Some of the notables included U.S. presidents Harry Truman, Richard Nixon, John F. Kennedy and Lyndon B. Johnson. He photographed Kennedy while he was still a senator.

Nulty called Nixon a down-to-earth person but wasn't impressed with Kennedy.

"Kennedy was a horse's ass in my estimation," he said in a 1995 interview.

In addition to the presidents, Nulty took photos of legislators, elected officials and state projects for the department of transportation, the economic development department and for tourism. Over time, his photos tell the history of Carson from 1930 until his retirement in 1979, with a break for World War II.

Nulty was the only son of an Irish-Italian couple. His father, James Nulty, was a brakeman for the V&T Railroad and died when he was 3. His mother, Marie, was Italian and spoke little English. Together they struggled to make ends meet.

"He started working at 11," Fisher said. "He managed the movie theater in Carson when he was in high school."

In 1951, John Nulty worked after-hours as the Appeal photographer.

Nulty began taking photos when he was 20. He then was trained by the U.S. Navy's photo service and served as an aerial photographer in the South Pacific at Guadalcanal.

He was also a 67-year member of Warren Engine Co.

In August, he said the closest he got to the enemy was "a mile above them."

Fisher said her dad was a champion for veterans and veterans affairs and has held multiple positions over the years with the Veterans of Foreign Wars and the American Legion.

He was appointed to the Governor's Veteran's Advisory committee by Gov.
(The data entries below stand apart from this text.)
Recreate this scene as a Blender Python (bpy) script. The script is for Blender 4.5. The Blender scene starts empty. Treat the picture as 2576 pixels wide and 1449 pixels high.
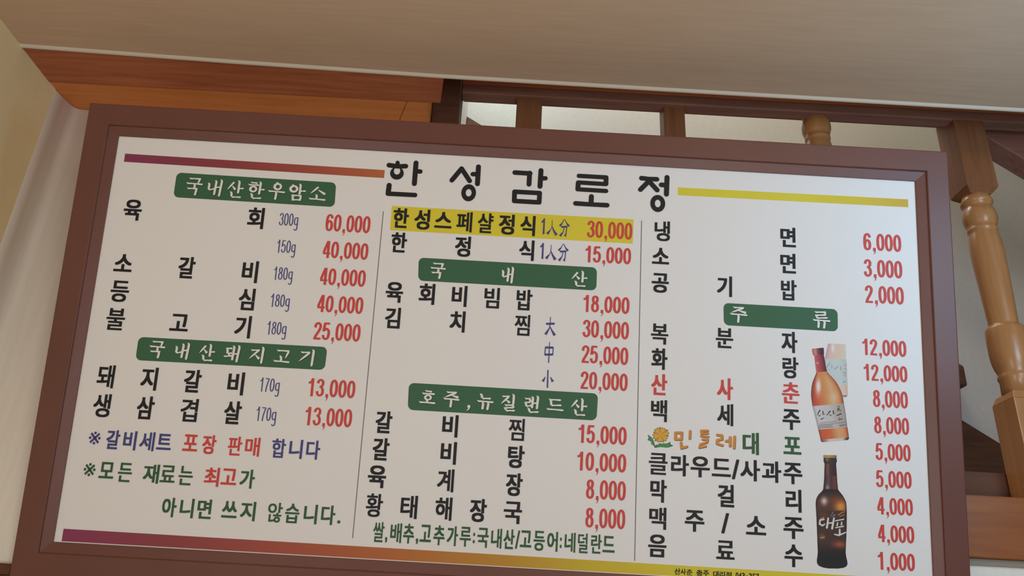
import bpy, bmesh, math, random
from mathutils import Vector, Matrix

# ------------------------------------------------------------------ camera, world, lights, exposure
scene = bpy.context.scene
COL = scene.collection
EYE = Vector((0.0, 0.0, 1.6))
cam_data = bpy.data.cameras.new('camera')
cam_data.sensor_width = 36.0
cam_data.lens = 2000.0 / 2576.0 * 36.0
cam_data.clip_start = 0.05
camera = bpy.data.objects.new('camera', cam_data)
COL.objects.link(camera)
RIGHT = Vector((0.99850515, -0.02418022, 0.04901825))
DOWN = Vector((0.05463005, 0.41295243, -0.90911267))
FWD = Vector((0.00174034, 0.91043155, 0.41365609))
m = Matrix((RIGHT, -DOWN, -FWD)).transposed().to_4x4()
m.translation = EYE
camera.matrix_world = m
scene.camera = camera

scene.view_settings.view_transform = 'Standard'
scene.view_settings.look = 'None'
scene.view_settings.gamma = 1.0
scene.view_settings.use_curve_mapping = False
scene.view_settings.exposure = 0.0

world = bpy.data.worlds.new('world')
scene.world = world
world.use_nodes = True
bg = world.node_tree.nodes['Background']
bg.inputs['Color'].default_value = (1.0, 0.62, 0.42, 1)
bg.inputs['Strength'].default_value = 0.01


def area(name, loc, target, sx, sy, power, color):
    d = bpy.data.lights.new(name, 'AREA')
    d.shape = 'RECTANGLE'
    d.size, d.size_y = sx, sy
    d.energy, d.color = power, color
    o = bpy.data.objects.new(name, d)
    COL.objects.link(o)
    o.location = loc
    o.rotation_euler = (Vector(target) - Vector(loc)).to_track_quat('-Z', 'Y').to_euler()
    return o


# daylight from behind the viewer and above the stairwell, plus added fill lights
area('window_behind_high', (1.7, -2.6, 2.45), (0.6, 1.5, 2.6), 1.4, 0.7, 20.5, (1.0, 0.965, 0.74))
area('fill_behind_low', (1.0, -1.4, 1.0), (-1.2, 1.0, 2.5), 0.8, 0.8, 24.0, (1.0, 0.955, 0.90))  # added fill aimed at the left wall and ceiling, not an actual window
area('fill_left_front', (-0.9, -1.2, 1.4), (-0.6, 1.7, 2.4), 0.8, 0.8, 11.5, (0.97, 0.95, 0.98))  # no lamp stands here: fill added for the left side
area('fill_right_side', (1.35, 0.75, 2.35), (0.95, 1.6, 2.3), 0.4, 0.6, 5.3, (0.36, 0.69, 1.0))  # cool fill added close to the board to brighten its right side
area('stairwell_skylight', (0.3, 2.4, 4.6), (0.9, 2.6, 3.0), 0.6, 0.5, 10.1, (0.99, 1.0, 0.98))
area('stairwell_fill', (-0.22, 2.35, 3.9), (0.1, 2.75, 3.2), 0.25, 0.4, 3.2, (0.74, 1.0, 0.90))  # unseen extra fill for the left of the stairwell wall
area('stairwell_upper_fill', (0.9, 2.0, 5.0), (1.5, 2.6, 2.5), 0.6, 0.4, 20.0, (1.0, 0.93, 0.60))  # another fill, added high up for the right of the stairwell wall

# ------------------------------------------------------------------ materials


def material(name, color, rough=0.6, spec=0.3):
    mt = bpy.data.materials.new(name)
    mt.use_nodes = True
    b = mt.node_tree.nodes['Principled BSDF']
    b.inputs['Base Color'].default_value = (*color, 1)
    b.inputs['Roughness'].default_value = rough
    b.inputs['Specular IOR Level'].default_value = spec
    return mt


def srgb(r, g, b):
    f = lambda c: (c / 255 / 12.92) if c / 255 <= 0.04045 else ((c / 255 + 0.055) / 1.055) ** 2.4
    return (f(r), f(g), f(b))


def noise_color(mt, c1, c2, scale, stretch=(1, 1, 1), detail=4.0, lo=0.35, hi=0.65, bump=0.0, rotation=(0, 0, 0), distortion=0.0):
    nt = mt.node_tree
    b = nt.nodes['Principled BSDF']
    tc = nt.nodes.new('ShaderNodeTexCoord')
    mp = nt.nodes.new('ShaderNodeMapping')
    mp.inputs['Scale'].default_value = stretch
    mp.inputs['Rotation'].default_value = rotation
    nz = nt.nodes.new('ShaderNodeTexNoise')
    nz.inputs['Scale'].default_value = scale
    nz.inputs['Detail'].default_value = detail
    nz.inputs['Distortion'].default_value = distortion
    rp = nt.nodes.new('ShaderNodeValToRGB')
    rp.color_ramp.elements[0].position, rp.color_ramp.elements[1].position = lo, hi
    rp.color_ramp.elements[0].color, rp.color_ramp.elements[1].color = (*c1, 1), (*c2, 1)
    L = nt.links.new
    L(tc.outputs['Object'], mp.inputs['Vector'])
    L(mp.outputs['Vector'], nz.inputs['Vector'])
    L(nz.outputs['Fac'], rp.inputs['Fac'])
    L(rp.outputs['Color'], b.inputs['Base Color'])
    if bump:
        bp = nt.nodes.new('ShaderNodeBump')
        bp.inputs['Strength'].default_value = bump
        bp.inputs['Distance'].default_value = 0.002
        L(nz.outputs['Fac'], bp.inputs['Height'])
        L(bp.outputs['Normal'], b.inputs['Normal'])
    return mt


def wood(name, dark, light, axis='x', scale=9.0, rough=0.4, spec=0.4):
    st = {'x': (0.9, 14, 14), 'y': (14, 0.9, 14), 'z': (14, 14, 0.9)}[axis]
    return noise_color(material(name, light, rough, spec), dark, light, scale * 0.5, st, 5.0, 0.28, 0.72, 0.08, distortion=0.6)


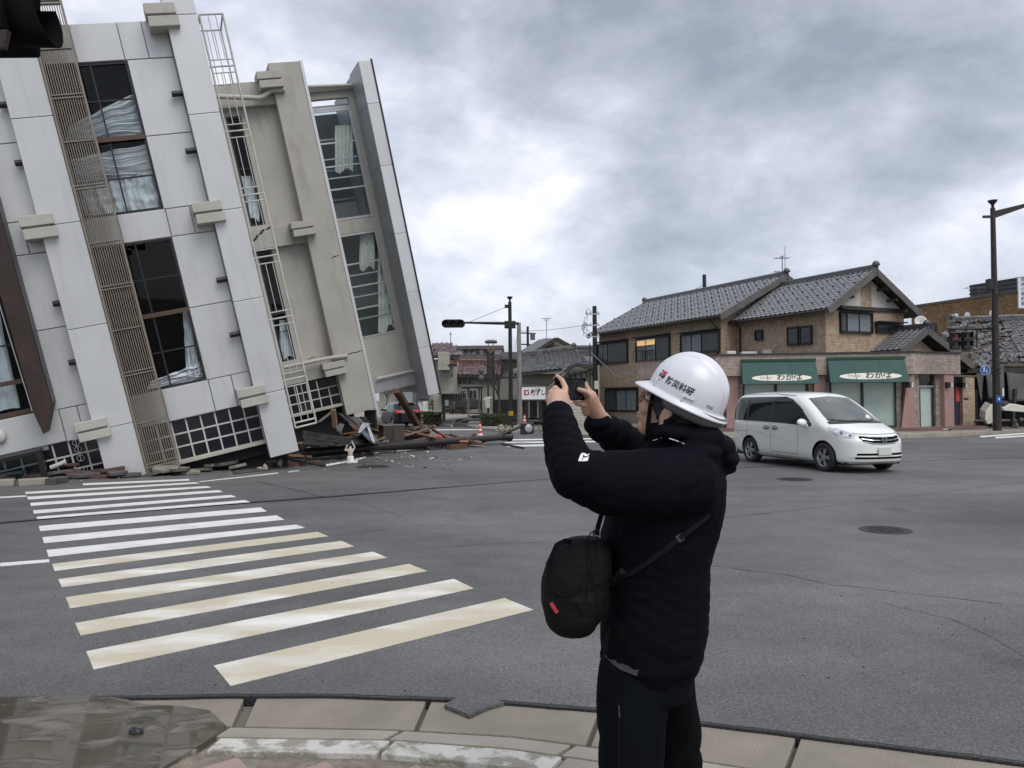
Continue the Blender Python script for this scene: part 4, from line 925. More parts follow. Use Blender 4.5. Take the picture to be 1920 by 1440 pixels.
def shopwin(u0, u1, um):
    f = front(u0, u1, M_SHOPGL, 'shop_window', .45, .02); bx('blind', M_BLIND, sh, PX(u0, .49), PX(u1, .49), .49, .50, ZS, ZF0-.03)
    for u in (u0, um, u1): x = PX(u, .4); bx('mullion', M_WOODD, f, x-.05, x+.05, .38, .449, ZS, ZF0-.03)
    bx('sill', M_WOODD, f, PX(u0), PX(u1), .38, .449, ZS, ZS+.08)
shopwin(1394, 1514, 1455); front(1515.5, 1527, M_BRICKG, 'brick_pier'); front(1527.3, 1548, M_PINKW, 'pillar', .2, .45); front(1548.3, 1555, M_BRICKG, 'brick_pier'); shopwin(1557, 1680, 1617); front(1681, 1690, M_BRICKG, 'brick_pier')
xx = PX(1537, .2); bx('meter_box', M_PINKW, sh, xx-.13, xx+.13, .12, .199, 1.25, 1.6); bx('meter_window', M_DARKWIN, sh, xx-.07, xx+.07, .10, .119, 1.38, 1.5)
# splayed pink pillar at the corner
def splay(u0b, u1b, u0t, u1t, vt, vb, y, name):
    MB().prism([(hit(SM, 1, y, u0b, vb).x, ZS), (hit(SM, 1, y, u1b, vb).x, ZS), (hit(SM, 1, y, u1t, vt).x, ZF0-.02), (hit(SM, 1, y, u0t, vt).x, ZF0-.02)], (y, y+.42)).build(name, M_PINKW, sh)
splay(1690.5, 1716, 1702, 1714, 702, 800, .14, 'pillar')
# entrance side, along the second face
d2 = (A2-A1).normalized(); n2 = V((-d2.y, d2.x)); RM = SM @ frame(V((A1.x, A1.y, 0)), V((d2.x, d2.y, 0)), V((n2.x, n2.y, 0)), EZ); RI = SM.inverted() @ RM
def rpx(u, off): return hit(RM, 1, off, u, 760).x
def rbox(name, m, u0, u1, off, th, z0=ZS, z1=ZF0-.022, par=sh):
    o = MB().box(rpx(u0, off), rpx(u1, off), off, off+th, z0, z1).build(name, m, par, fixn=False); o.matrix_local = RI; return o
rbox('brick_pier', M_BRICKG, 1714, 1724, .25, .2); rbox('brick_pier', M_BRICKG, 1755, 1771, .25, .2)
dr = rbox('door', M_SHOPGL, 1724, 1755, .40, .03); rbox('blind', M_BLIND, 1726, 1750, .46, .02, ZS, 1.98)
for u in (1724, 1750, 1754): rbox('door_frame', M_WOODD, u, u+2.2, .34, .059)
rbox('door_frame', M_STEEL, 1724, 1755, .33, .0595, 2.0, 2.08); rbox('pillar', M_PINKW, 1771.3, 1789, .05, .5)
rbox('door', M_BLUEDOOR, 1790, 1805, .75, .06); rbox('notice', M_REDPAPER, 1793.5, 1799.5, .735, .014, 1.35, 2.0)
for k in range(4):
    for j in range(6): rbox('door_panel', M_BLUEDOOR, 1791+k*3.4, 1793.8+k*3.4, .738, .0115, ZS+.15+j*.33, ZS+.4+j*.33)
rbox('wall', M_BRICK, 1805.5, 1828, .6, .3, ZS, 2.45); rbox('porch_roof', M_BOARD, 1789, 1832, .05, .9, 2.46, 2.54)
for u in (1708, 1782, 1809.5):
    o = rbox('wall_lamp', M_WOODD, u-3, u+2, -.12 if u < 1800 else .42, .17, 1.98, 2.22); rbox('lamp_shade', M_WHITEP, u+2.2, u+5, -.1 if u < 1800 else .44, .12, 2.0, 2.2)
rbox('mail_slot', M_DARKWIN, 1808, 1816, .58, .018, 1.42, 1.50)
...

Richard Bryan and was past state commander of the VFW and past district commander of the American Legion and a member of the legion's national legislative committee.

Fisher said her father was supportive of the veterans of the Vietnam War despite the generation gap between them and that he was not in favor of the current offensive in Afghanistan.

"He was very opposed to us being over there," she said. "He never did talk about his experiences in the war to me. I think it must have made an impact on him so that he didn't think anyone should have to go."

Nulty, unlike many old-time Carsonites, was not born in the home of midwife Mae Noonan. Noonan was Nulty's aunt and used one room of her 710 E. Telegraph St. home as a midwife's quarters. He was born instead at the 608 Spear St. home of his grandfather and grandmother Patrick and Anne Nulty built in 1884.

His second home was the one his mother, Marie, built in 1916 after his father's death. His father caught pneumonia and died after working on the logging trains at Lake Tahoe. In an earlier interview Nulty said he spent a lot of time with his grandmother, who lived in the house when he was a child.

"I used to see her every day," he said. "But I spent most of my life living at 709 E. Telegraph St."

Nulty and members of his family owned the property and lived there until 1936 when it was sold to Edward Zimmer for $750.

"I got $150 of it," he said.

"He had so much institutional memory," Rocha said. "He saw so much of Carson City and documented it in photographs. The people who live here now come from other places or were born after the Carson City Nulty knew. We don't have too many of the old ones left. All the people who knew Carson when it was the smallest capital -- I don't know where to find them. I respect those who left an imprint."